======== Stored data ========

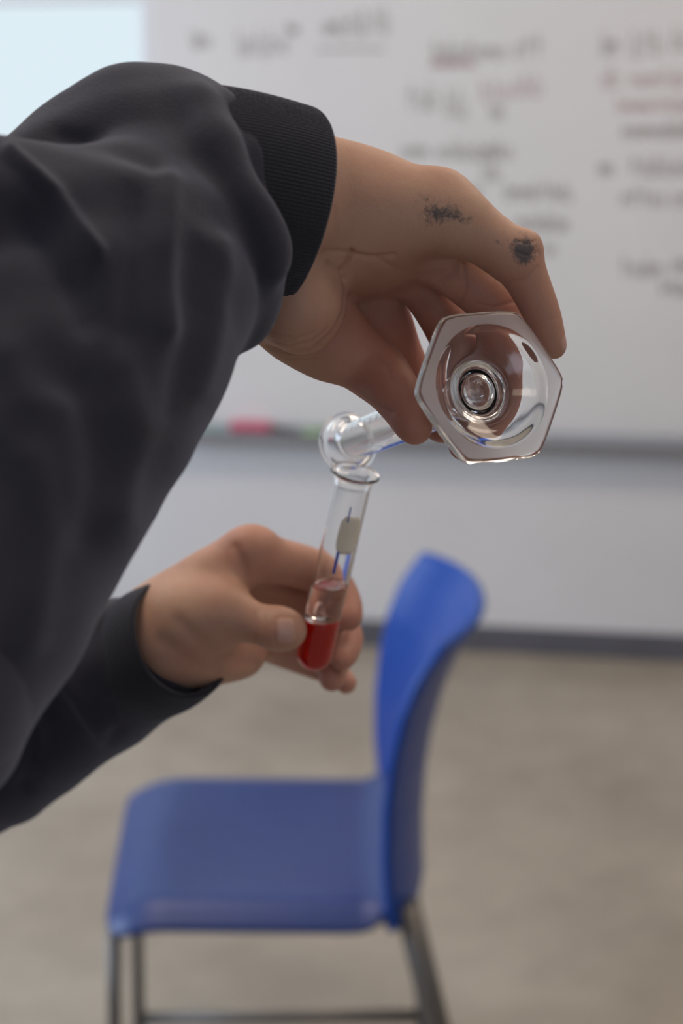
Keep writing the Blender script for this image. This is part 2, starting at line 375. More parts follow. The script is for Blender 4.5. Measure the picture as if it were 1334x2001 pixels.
# skirt under the seat edge
def back_fn(u, v):                          # u: across (-1 near, 1 far), v: -1 bottom .. 1 top
    t = (v + 1) / 2
    a, b = u, v
    if v > 0:
        s = 1 - .04 * max(0, (v - .5) / .5) ** 3; a = u * s
    z = .425 + t * (.400 - .004 * abs(u) ** 4 * t)
    x = float(np.interp(z, [.42, .45, .52, .595, .66, .72, .77, .83], [.064, .060, .055, .055, .061, .073, .091, .124]))
    x += (.048 + .022 * t) * (1 - abs(a) ** 2.2)
    y = 1.845 + a * (.208)
    return (x - CHO.x, y - CHO.y, z)
grid_shell('backrest', back_fn, 40, 40, .013, M_blue, ch)
def leg(pts, r):
    tube('leg', [Vector(p) - Vector((CHO.x, CHO.y, 0)) for p in pts], r, M_leg, ch, 18)
    p = Vector(pts[-1]) - Vector((CHO.x, CHO.y, 0)); tube('foot_cap', [(p.x, p.y, .016), (p.x, p.y, .0)], r * 1.25, M_rubber, ch.children[-1] if False else ch, 16)
leg([(-.301, 1.672, .405), (-.305, 1.664, .25), (-.308, 1.66, .014)], .0095)
leg([(-.304, 2.006, .405), (-.324, 2.014, .25), (-.330, 2.02, .014)], .0095)
leg([(.086, 1.668, .45), (.128, 1.664, .27), (.185, 1.66, .014)], .0175)
leg([(.080, 2.020, .45), (.108, 2.024, .27), (.140, 2.03, .014)], .0135)
lo = Vector((CHO.x, CHO.y, 0))
tube('stretcher', [Vector((-.329, 2.02, .036)) - lo, Vector((.138, 2.028, .036)) - lo], .010, M_leg, ch, 12)
tube('seat_rail', [Vector((-.270, 1.675, .428)) - lo, Vector((.09, 1.668, .430)) - lo], .008, M_leg, ch, 12)
tube('seat_rail', [Vector((-.270, 2.005, .428)) - lo, Vector((.10, 2.018, .430)) - lo], .008, M_leg, ch, 12)

# ------------------------------------------------------------------ glassware (turned profiles)
def fillet(prof, n=5):
    """prof: (r, z, hexness, round) -> list of (r, z, hexness)"""
    out = []
    for i, p in enumerate(prof):
        if i in (0, len(prof) - 1) or p[3] <= 0: out.append(p[:3]); continue
        a = np.array(p[:3]); q0 = np.array(prof[i - 1][:3]); q1 = np.array(prof[i + 1][:3])
        l0 = np.linalg.norm((q0 - a)[:2]); l1 = np.linalg.norm((q1 - a)[:2]); d = p[3]
        s = a + (q0 - a) * min(d / l0, .49); e_ = a + (q1 - a) * min(d / l1, .49)
        for k in range(n + 1):
            t = k / n; out.append(tuple((1 - t) ** 2 * s + 2 * t * (1 - t) * a + t * t * e_))
    return out
def hexf(th, R=1.0, capr=.972):
    a = (th % (math.pi / 3)) - math.pi / 6; ap = .866 * R; p = 26.0
    return ((math.cos(a) / ap) ** p + (1 / capr) ** p) ** (-1 / p)
def lathe(prof, n, hexphase=0.0, warp=None):
    vs = []
    for (r, z, h) in prof:
        for k in range(n):
            th = 2 * math.pi * k / n; rr = r * ((1 - h) + h * hexf(th + hexphase)) if h > 0 else r
            p = (rr * math.cos(th), rr * math.sin(th), z)
            vs.append(warp(p, th) if warp else p)
    return vs
def lathe_parts(prof, n, parts, M, parent, hexphase=0.0, warp=None):
    """parts: (name, first ring, last ring, material function)"""
    V = lathe(prof, n, hexphase, warp)
    for name, i0s, mats, mf in parts:
        idx = {}; vs = []; fs = []; mi = []
        def g(i):
            if i not in idx: idx[i] = len(vs); vs.append(V[i])
            return idx[i]
        for (i0, i1) in i0s:
            for i in range(i0, i1):
                for k in range(n):
                    a, b = i * n + k, i * n + (k + 1) % n; c, d = (i + 1) * n + (k + 1) % n, (i + 1) * n + k
                    if prof[i][0] < 1e-7: fs.append((g(i * n), g(c), g(d)))
                    elif prof[i + 1][0] < 1e-7: fs.append((g(a), g(b), g((i + 1) * n)))
                    else: fs.append((g(a), g(b), g(c), g(d)))
                    mi.append(mf(prof[i], prof[i + 1]))
        me = bpy.data.meshes.new(name); me.from_pydata(vs, [], fs); me.update()
        o = link(name, me, mats, parent); me.polygons.foreach_set('material_index', mi)
        bmx = bmesh.new(); bmx.from_mesh(me)
        bmesh.ops.remove_doubles(bmx, verts=bmx.verts, dist=1e-7); bmx.to_mesh(me); bmx.free()
def axis_matrix(o, zdir, xdir):
    z = Vector(zdir).normalized(); x = Vector(xdir); x = (x - z * x.dot(z)).normalized(); y = z.cross(x)
    m = Matrix((x, y, z)).transposed().to_4x4(); m.translation = Vector(o); return m
# graduated cylinder with a hexagonal foot, foot toward the camera, mouth over the test tube
GB = PW(963, 754, .530); GM = PW(678, 866, .664)
gdir = (GM - GB); GLEN = gdir.length
rt = .0088; ri = .0079
K = 1.085
prof = [(0, .0070, 0, 0), (.0092, .0066, 0, .003), (.0140, .0050, 0, .003), (.0200, .0026, 0, .002),
        (.0212 * K, 0, .0, .0012), (.0288 * K, 0, 1, .0009), (.0303 * K, .0013, 1, .001), (.0303 * K, .0032, 1, .0012), (.0285 * K, .0044, 1, .0012), (.0225, .0050, .35, .002),
        (.0150, .0074, 0, .003), (.0108, .0110, 0, .003), (rt, .0175, 0, .003), (rt, .030, 0, 0), (rt, GLEN - .0140, 0, 0), (rt, GLEN - .0085, 0, .003),
        (.0110, GLEN - .0042, 0, .0025), (.0142, GLEN - .0022, 0, .0010), (.0146, GLEN - .0006, 0, .0008), (.0138, GLEN + .0004, 0, .0008),
        (.0120, GLEN - .0010, 0, .001), (.0090, GLEN - .0055, 0, .003), (ri, GLEN - .0105, 0, .003), (ri, GLEN - .0140, 0, 0), (ri, .030, 0, 0),
        (ri, .0160, 0, .003), (.0062, .0136, 0, .003), (0, .0126, 0, 0)]
pf = fillet(prof)
def idx_of(pf, r, z): return min(range(len(pf)), key=lambda i: abs(pf[i][0] - r) + abs(pf[i][1] - z))
i1 = idx_of(pf, rt, .030); i2 = idx_of(pf, rt, GLEN - .014); i3 = idx_of(pf, ri, GLEN - .014); i4 = idx_of(pf, ri, .030); i5 = len(pf) - 1
gc = empty('graduated_cylinder'); tag(gc, 'clear glass graduated cylinder with frosted hexagonal foot, tipped to pour', 'measuring cylinder')
gc.matrix_world = axis_matrix(GB, gdir, PW(1100, 738, .530) - GB)
def mf(a, b): return 1 if (a[1] < 1e-4 and b[1] < 1e-4 and a[0] > .0212 and b[0] > .0212) else 0
pourdir = 0.0
HP = [0.0]
lathe_parts(pf, 192, [('foot', [(0, i1), (i4, i5)], [M_glass, M_frost], mf), ('barrel', [(i1, i2), (i3, i4)], [M_glass], lambda a, b: 0),
                      ('lip', [(i2, i3)], [M_glass], lambda a, b: 0)], None, gc, hexphase=math.radians(2))
def patch(name, r, th0, th1, z0, z1, m, parent, n=8, rnd=False, th=.00012):
    vs = []; fs = []; nv = 8
    for j in range(nv + 1):
        v = j / nv; z = z0 + (z1 - z0) * v
        sh = 1.0 if not rnd else (1 - abs(2 * v - 1) ** 4.0 * .35)
        for i in range(n + 1):
            a = (th0 + th1) / 2 + (th1 - th0) / 2 * (2 * i / n - 1) * sh
            vs.append((r * math.cos(a), r * math.sin(a), z))
    k = len(vs)
    vs += [(x * (r + th) / r, y * (r + th) / r, z) for x, y, z in vs]
    w = n + 1
    for j in range(nv):
        for i in range(n):
            a = j * w + i; fs.append((a, a + w, a + w + 1, a + 1)); fs.append((k + a, k + a + 1, k + a + w + 1, k + a + w))
    br = [i for i in range(n)] + [j * w + n for j in range(nv)] + [nv * w + i for i in range(n, 0, -1)] + [j * w for j in range(nv, 0, -1)]
    for a, b in zip(br, br[1:] + br[:1]): fs.append((a, b, k + b, k + a))
    return mesh(name, vs, fs, m, parent)
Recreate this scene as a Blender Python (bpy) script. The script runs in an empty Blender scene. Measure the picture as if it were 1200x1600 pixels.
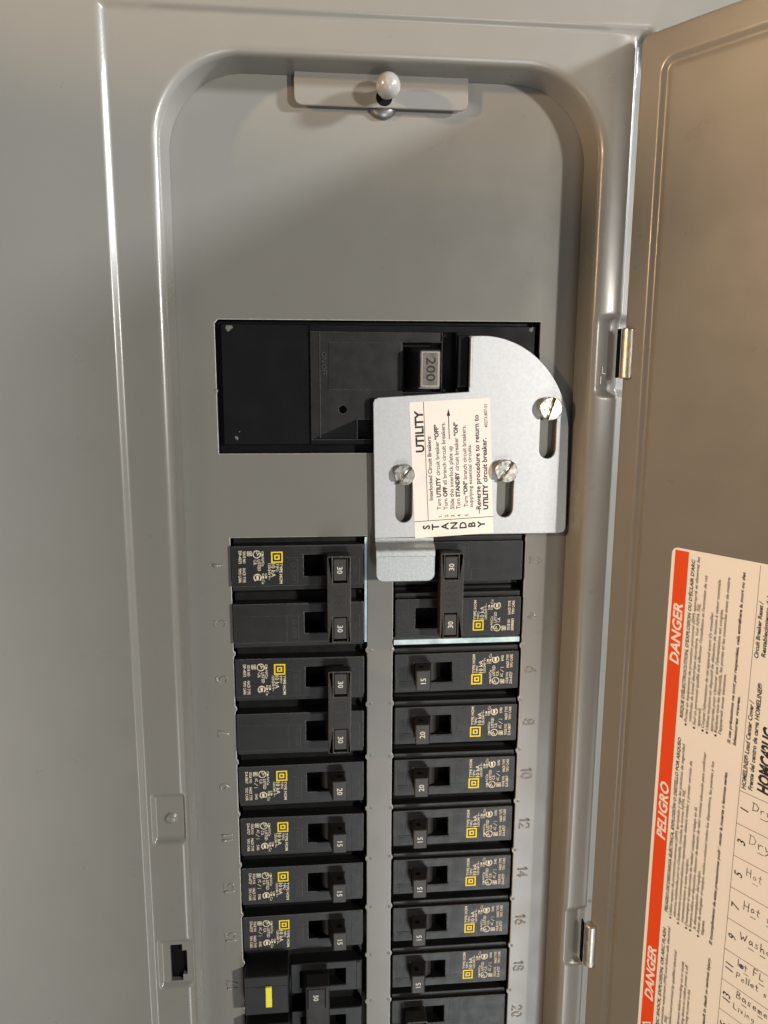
import bpy, bmesh, math, random
from mathutils import Vector, Matrix
from mathutils.geometry import delaunay_2d_cdt
random.seed(7)
S = 0.001                                   # everything below is written in millimetres
scene = bpy.context.scene
COL = scene.collection

# ------------------------------------------------------------------ camera, world, lamps, exposure
cam_d = bpy.data.cameras.new("camera"); cam = bpy.data.objects.new("camera", cam_d); COL.objects.link(cam)
cam_d.sensor_fit = 'HORIZONTAL'; cam_d.sensor_width = 36.0; cam_d.lens = 36.0
cam_d.clip_start = 0.01; cam_d.clip_end = 20.0
RV = Vector((0.177239187, -0.0958598652, -0.00317121928))
K = Matrix.Rotation(RV.length, 3, RV.normalized())
Rw = K @ Matrix(((1, 0, 0), (0, 0, -1), (0, 1, 0)))
M = Matrix((Rw[0], -Rw[1], -Rw[2])).transposed().to_4x4()
M.translation = Vector((-25.677, -321.903, 67.417)) * S
cam.matrix_world = M
scene.camera = cam

world = bpy.data.worlds.new("World"); scene.world = world; world.use_nodes = True
wb = world.node_tree.nodes["Background"]
wb.inputs[0].default_value = (0.93, 0.97, 1.0, 1); wb.inputs[1].default_value = 0.07

def aim(o, target):
    d = Vector(target) - o.location
    o.rotation_euler = d.to_track_quat('-Z', 'Y').to_euler()
def lamp(name, kind, loc, power, color, radius=0.02, target=(0, 0, 0.05), size=None, spot=None):
    l = bpy.data.lights.new(name, kind); l.energy = power; l.color = color
    if kind == 'AREA':
        l.shape = 'RECTANGLE'; l.size, l.size_y = size
    else:
        l.shadow_soft_size = radius
    if spot: l.spot_size = math.radians(spot[0]); l.spot_blend = spot[1]
    o = bpy.data.objects.new(name, l); COL.objects.link(o); o.location = loc; aim(o, target)
    return o
lamp("warm_bulb", 'SPOT', (-0.92, -0.52, 0.34), 52, (1.0, 0.66, 0.38), 0.025, target=(-0.067, -0.028, 0.514), spot=(41.5, 0.16))
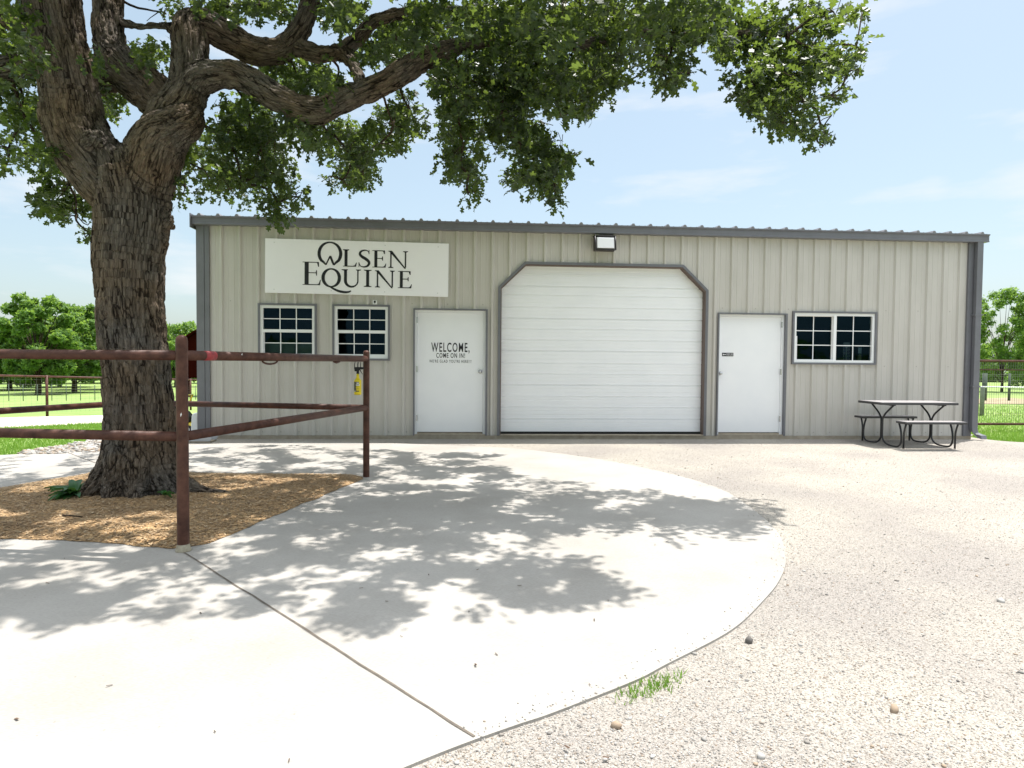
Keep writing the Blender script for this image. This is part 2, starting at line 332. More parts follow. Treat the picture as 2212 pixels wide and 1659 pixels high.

========

Exercise task –
Please transcribe, word for word, every line from the first line of the records above through the line containing "tube('seat_rail', [Vector((-.270, 2.005, .428))", and leave out any pictures.

Expected answer –
Keep writing the Blender script for this image. This is part 2, starting at line 375. More parts follow. The script is for Blender 4.5. Measure the picture as if it were 1334x2001 pixels.
# skirt under the seat edge
def back_fn(u, v):                          # u: across (-1 near, 1 far), v: -1 bottom .. 1 top
    t = (v + 1) / 2
    a, b = u, v
    if v > 0:
        s = 1 - .04 * max(0, (v - .5) / .5) ** 3; a = u * s
    z = .425 + t * (.400 - .004 * abs(u) ** 4 * t)
    x = float(np.interp(z, [.42, .45, .52, .595, .66, .72, .77, .83], [.064, .060, .055, .055, .061, .073, .091, .124]))
    x += (.048 + .022 * t) * (1 - abs(a) ** 2.2)
    y = 1.845 + a * (.208)
    return (x - CHO.x, y - CHO.y, z)
grid_shell('backrest', back_fn, 40, 40, .013, M_blue, ch)
def leg(pts, r):
    tube('leg', [Vector(p) - Vector((CHO.x, CHO.y, 0)) for p in pts], r, M_leg, ch, 18)
    p = Vector(pts[-1]) - Vector((CHO.x, CHO.y, 0)); tube('foot_cap', [(p.x, p.y, .016), (p.x, p.y, .0)], r * 1.25, M_rubber, ch.children[-1] if False else ch, 16)
leg([(-.301, 1.672, .405), (-.305, 1.664, .25), (-.308, 1.66, .014)], .0095)
leg([(-.304, 2.006, .405), (-.324, 2.014, .25), (-.330, 2.02, .014)], .0095)
leg([(.086, 1.668, .45), (.128, 1.664, .27), (.185, 1.66, .014)], .0175)
leg([(.080, 2.020, .45), (.108, 2.024, .27), (.140, 2.03, .014)], .0135)
lo = Vector((CHO.x, CHO.y, 0))
tube('stretcher', [Vector((-.329, 2.02, .036)) - lo, Vector((.138, 2.028, .036)) - lo], .010, M_leg, ch, 12)
tube('seat_rail', [Vector((-.270, 1.675, .428)) - lo, Vector((.09, 1.668, .430)) - lo], .008, M_leg, ch, 12)
tube('seat_rail', [Vector((-.270, 2.005, .428)) - lo, Vector((.10, 2.018, .430)) - lo], .008, M_leg, ch, 12)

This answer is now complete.